Je propose la question, je ne la décide point. Mais alors, c’est-à-dire s’il y a question, la vocation religieuse d’Israël, toujours unique dans l’histoire de la civilisation occidentale, ne l’est-elle pas un peu moins, si l’on peut ainsi dire, dans l’histoire de l’humanité? Si quelque chose de ce qui s’est vu dans Jérusalem ou dans Samarie s’est également vu dans Kapilavastou, quelques parties de la prédication des prophètes, et les plus générales, — sans rien perdre assurément de leur grandeur ou de leur originalité, — ne perdent-elles pas un peu de leur singularité? Et, en tout cas, si ces ressemblances, moins étroites, plus illusoires peut-être que nous ne les croyons, n’empêchent pas la morale judaïque de différer encore beaucoup de la morale bouddhique, qui pouvait mieux que M. Renan les réduire à leur juste valeur?

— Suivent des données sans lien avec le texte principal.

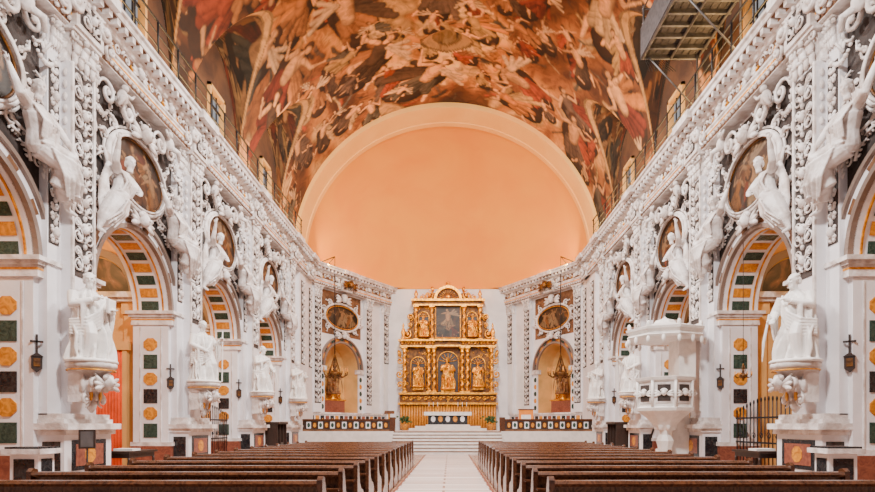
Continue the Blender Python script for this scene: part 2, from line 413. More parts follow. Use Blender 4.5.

Mais d’autres assertions et d’autres omissions m’étonnent davantage dans cette Histoire du peuple d’Israël. « Le vrai Dieu de l’univers, nous dit M. Renan, est établi pour l’éternité... Le progrès de la raison n’a été funeste qu’aux faux dieux... C’est la conviction que mon livre sera utile au progrès religieux qui me l’a fait aimer. » Et je voudrais le croire, ou même je le crois, puisque M. Renan me le dit, mais je ne comprends pas, et j’aurais ici besoin de quelques explications.